((

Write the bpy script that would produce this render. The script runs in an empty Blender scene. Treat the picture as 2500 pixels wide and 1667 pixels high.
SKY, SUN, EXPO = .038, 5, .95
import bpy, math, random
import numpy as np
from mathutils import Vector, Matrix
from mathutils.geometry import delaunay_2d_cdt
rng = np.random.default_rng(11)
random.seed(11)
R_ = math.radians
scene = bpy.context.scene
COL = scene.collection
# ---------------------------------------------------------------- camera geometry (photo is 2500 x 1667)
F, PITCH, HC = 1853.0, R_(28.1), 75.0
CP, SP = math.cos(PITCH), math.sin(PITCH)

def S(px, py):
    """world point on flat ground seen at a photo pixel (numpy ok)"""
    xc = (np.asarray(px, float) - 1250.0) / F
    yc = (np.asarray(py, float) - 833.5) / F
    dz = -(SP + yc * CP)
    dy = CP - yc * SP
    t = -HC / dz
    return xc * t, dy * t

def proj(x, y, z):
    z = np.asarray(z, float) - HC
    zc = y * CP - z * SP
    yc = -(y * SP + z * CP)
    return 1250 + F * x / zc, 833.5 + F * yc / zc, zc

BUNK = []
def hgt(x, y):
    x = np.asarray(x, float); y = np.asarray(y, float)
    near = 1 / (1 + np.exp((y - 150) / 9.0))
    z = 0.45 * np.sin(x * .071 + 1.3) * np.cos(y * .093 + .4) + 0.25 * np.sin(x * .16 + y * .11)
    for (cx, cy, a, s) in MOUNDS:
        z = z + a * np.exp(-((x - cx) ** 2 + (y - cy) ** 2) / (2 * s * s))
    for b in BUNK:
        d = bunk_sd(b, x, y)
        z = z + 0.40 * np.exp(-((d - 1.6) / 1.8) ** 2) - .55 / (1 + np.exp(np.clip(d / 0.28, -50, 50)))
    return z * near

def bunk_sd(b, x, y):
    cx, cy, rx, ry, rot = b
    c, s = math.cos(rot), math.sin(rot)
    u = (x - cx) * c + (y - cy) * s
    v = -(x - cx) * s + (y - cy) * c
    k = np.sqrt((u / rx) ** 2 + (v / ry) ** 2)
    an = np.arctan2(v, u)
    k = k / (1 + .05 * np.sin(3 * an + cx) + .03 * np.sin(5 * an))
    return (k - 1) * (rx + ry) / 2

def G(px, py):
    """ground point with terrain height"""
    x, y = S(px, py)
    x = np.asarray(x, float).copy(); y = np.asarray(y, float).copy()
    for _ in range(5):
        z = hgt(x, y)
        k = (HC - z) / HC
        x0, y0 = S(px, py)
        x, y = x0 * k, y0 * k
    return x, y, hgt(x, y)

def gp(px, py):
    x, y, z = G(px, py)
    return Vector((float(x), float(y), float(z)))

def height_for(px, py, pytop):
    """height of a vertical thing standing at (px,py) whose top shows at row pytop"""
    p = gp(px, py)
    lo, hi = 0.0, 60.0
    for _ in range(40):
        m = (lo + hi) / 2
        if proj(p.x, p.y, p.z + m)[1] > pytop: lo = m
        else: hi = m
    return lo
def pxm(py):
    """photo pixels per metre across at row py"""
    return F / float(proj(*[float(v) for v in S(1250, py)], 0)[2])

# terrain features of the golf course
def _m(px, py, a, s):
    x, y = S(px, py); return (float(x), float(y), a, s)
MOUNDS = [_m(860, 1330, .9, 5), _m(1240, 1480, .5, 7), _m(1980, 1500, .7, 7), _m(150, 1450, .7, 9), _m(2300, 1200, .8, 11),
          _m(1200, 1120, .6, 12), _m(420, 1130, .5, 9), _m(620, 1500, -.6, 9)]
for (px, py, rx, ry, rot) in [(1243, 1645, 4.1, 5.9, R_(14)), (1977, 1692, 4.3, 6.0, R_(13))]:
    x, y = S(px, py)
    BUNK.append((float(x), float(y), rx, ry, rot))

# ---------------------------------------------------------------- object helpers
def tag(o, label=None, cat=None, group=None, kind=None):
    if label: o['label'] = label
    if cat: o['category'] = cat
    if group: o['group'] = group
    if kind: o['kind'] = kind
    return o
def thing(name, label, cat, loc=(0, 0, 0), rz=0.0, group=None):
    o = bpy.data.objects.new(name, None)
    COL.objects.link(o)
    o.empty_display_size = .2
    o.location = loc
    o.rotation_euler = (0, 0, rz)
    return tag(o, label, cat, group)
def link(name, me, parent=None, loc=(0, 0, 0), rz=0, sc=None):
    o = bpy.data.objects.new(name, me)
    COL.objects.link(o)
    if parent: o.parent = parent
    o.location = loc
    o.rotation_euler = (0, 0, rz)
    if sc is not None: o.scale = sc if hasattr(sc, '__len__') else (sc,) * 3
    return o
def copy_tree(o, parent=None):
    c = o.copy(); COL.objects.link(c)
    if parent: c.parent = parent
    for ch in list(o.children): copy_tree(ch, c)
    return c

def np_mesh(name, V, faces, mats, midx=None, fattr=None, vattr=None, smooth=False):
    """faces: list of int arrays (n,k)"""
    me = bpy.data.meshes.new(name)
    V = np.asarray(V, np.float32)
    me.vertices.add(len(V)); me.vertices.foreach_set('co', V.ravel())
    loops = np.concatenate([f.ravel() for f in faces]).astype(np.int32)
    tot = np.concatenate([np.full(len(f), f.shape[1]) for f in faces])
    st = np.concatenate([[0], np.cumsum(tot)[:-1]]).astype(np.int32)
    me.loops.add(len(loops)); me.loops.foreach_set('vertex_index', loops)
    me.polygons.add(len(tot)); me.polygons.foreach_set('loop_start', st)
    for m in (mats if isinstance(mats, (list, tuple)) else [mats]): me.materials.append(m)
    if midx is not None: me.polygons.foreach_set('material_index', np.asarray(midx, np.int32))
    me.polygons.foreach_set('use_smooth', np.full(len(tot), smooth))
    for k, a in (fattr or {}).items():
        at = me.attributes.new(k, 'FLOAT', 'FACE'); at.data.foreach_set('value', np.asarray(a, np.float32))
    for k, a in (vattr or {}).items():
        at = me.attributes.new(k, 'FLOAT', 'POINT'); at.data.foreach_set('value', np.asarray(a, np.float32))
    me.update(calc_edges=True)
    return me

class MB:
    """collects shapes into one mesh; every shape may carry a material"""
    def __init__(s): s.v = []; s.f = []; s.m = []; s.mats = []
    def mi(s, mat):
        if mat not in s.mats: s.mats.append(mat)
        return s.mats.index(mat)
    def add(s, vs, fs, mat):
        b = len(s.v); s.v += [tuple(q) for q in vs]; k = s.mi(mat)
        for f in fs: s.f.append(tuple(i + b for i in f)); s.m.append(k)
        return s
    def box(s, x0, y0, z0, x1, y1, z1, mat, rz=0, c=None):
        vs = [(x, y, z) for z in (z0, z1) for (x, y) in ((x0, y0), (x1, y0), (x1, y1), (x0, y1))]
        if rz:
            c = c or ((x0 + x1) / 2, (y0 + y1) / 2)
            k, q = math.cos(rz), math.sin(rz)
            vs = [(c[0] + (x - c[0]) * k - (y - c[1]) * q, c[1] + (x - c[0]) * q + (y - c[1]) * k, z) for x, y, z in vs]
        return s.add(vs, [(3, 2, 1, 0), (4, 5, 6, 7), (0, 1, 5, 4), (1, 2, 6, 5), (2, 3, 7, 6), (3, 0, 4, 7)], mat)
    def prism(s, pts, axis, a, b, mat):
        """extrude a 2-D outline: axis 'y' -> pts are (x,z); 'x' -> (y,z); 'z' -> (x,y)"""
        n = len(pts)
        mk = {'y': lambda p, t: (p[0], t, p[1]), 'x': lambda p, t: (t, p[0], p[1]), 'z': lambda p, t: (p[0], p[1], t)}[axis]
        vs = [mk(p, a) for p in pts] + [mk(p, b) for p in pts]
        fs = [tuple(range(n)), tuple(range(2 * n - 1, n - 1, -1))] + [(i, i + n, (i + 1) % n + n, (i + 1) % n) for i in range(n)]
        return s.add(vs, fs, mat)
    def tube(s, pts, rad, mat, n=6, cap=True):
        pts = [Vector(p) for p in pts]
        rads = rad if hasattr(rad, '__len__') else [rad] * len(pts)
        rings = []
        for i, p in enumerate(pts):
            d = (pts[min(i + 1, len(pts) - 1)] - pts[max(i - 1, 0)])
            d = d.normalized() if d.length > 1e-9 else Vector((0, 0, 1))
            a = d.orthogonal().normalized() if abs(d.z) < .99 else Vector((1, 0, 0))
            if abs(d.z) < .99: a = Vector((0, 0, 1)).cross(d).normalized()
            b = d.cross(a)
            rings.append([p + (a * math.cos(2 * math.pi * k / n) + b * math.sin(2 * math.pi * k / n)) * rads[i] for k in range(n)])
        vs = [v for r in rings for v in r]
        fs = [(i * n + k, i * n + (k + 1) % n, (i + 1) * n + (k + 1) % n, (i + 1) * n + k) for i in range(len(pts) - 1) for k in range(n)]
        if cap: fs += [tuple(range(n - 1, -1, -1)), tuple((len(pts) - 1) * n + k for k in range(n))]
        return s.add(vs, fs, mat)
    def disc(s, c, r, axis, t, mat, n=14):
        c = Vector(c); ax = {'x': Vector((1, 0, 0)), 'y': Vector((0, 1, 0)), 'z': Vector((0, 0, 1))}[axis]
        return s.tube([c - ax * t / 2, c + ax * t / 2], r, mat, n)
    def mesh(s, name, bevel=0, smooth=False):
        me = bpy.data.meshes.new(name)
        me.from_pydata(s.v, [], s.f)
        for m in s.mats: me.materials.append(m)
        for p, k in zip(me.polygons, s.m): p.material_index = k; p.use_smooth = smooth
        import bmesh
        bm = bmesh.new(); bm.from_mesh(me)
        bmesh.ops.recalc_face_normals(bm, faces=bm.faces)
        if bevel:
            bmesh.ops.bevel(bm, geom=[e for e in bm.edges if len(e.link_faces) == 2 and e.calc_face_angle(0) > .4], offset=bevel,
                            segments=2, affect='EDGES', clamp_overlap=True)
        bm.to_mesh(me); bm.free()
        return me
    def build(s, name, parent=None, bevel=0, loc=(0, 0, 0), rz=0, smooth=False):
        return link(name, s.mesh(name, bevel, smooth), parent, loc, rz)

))

(Prompt): Copy out the listing above, line by line and exactly, from its first line to the line holding "return z * near", inclusive.

(Solution for this exercise):
Write the bpy script that would produce this render. The script runs in an empty Blender scene. Treat the picture as 2500 pixels wide and 1667 pixels high.
SKY, SUN, EXPO = .038, 5, .95
import bpy, math, random
import numpy as np
from mathutils import Vector, Matrix
from mathutils.geometry import delaunay_2d_cdt
rng = np.random.default_rng(11)
random.seed(11)
R_ = math.radians
scene = bpy.context.scene
COL = scene.collection
# ---------------------------------------------------------------- camera geometry (photo is 2500 x 1667)
F, PITCH, HC = 1853.0, R_(28.1), 75.0
CP, SP = math.cos(PITCH), math.sin(PITCH)

def S(px, py):
    """world point on flat ground seen at a photo pixel (numpy ok)"""
    xc = (np.asarray(px, float) - 1250.0) / F
    yc = (np.asarray(py, float) - 833.5) / F
    dz = -(SP + yc * CP)
    dy = CP - yc * SP
    t = -HC / dz
    return xc * t, dy * t

def proj(x, y, z):
    z = np.asarray(z, float) - HC
    zc = y * CP - z * SP
    yc = -(y * SP + z * CP)
    return 1250 + F * x / zc, 833.5 + F * yc / zc, zc

BUNK = []
def hgt(x, y):
    x = np.asarray(x, float); y = np.asarray(y, float)
    near = 1 / (1 + np.exp((y - 150) / 9.0))
    z = 0.45 * np.sin(x * .071 + 1.3) * np.cos(y * .093 + .4) + 0.25 * np.sin(x * .16 + y * .11)
    for (cx, cy, a, s) in MOUNDS:
        z = z + a * np.exp(-((x - cx) ** 2 + (y - cy) ** 2) / (2 * s * s))
    for b in BUNK:
        d = bunk_sd(b, x, y)
        z = z + 0.40 * np.exp(-((d - 1.6) / 1.8) ** 2) - .55 / (1 + np.exp(np.clip(d / 0.28, -50, 50)))
    return z * near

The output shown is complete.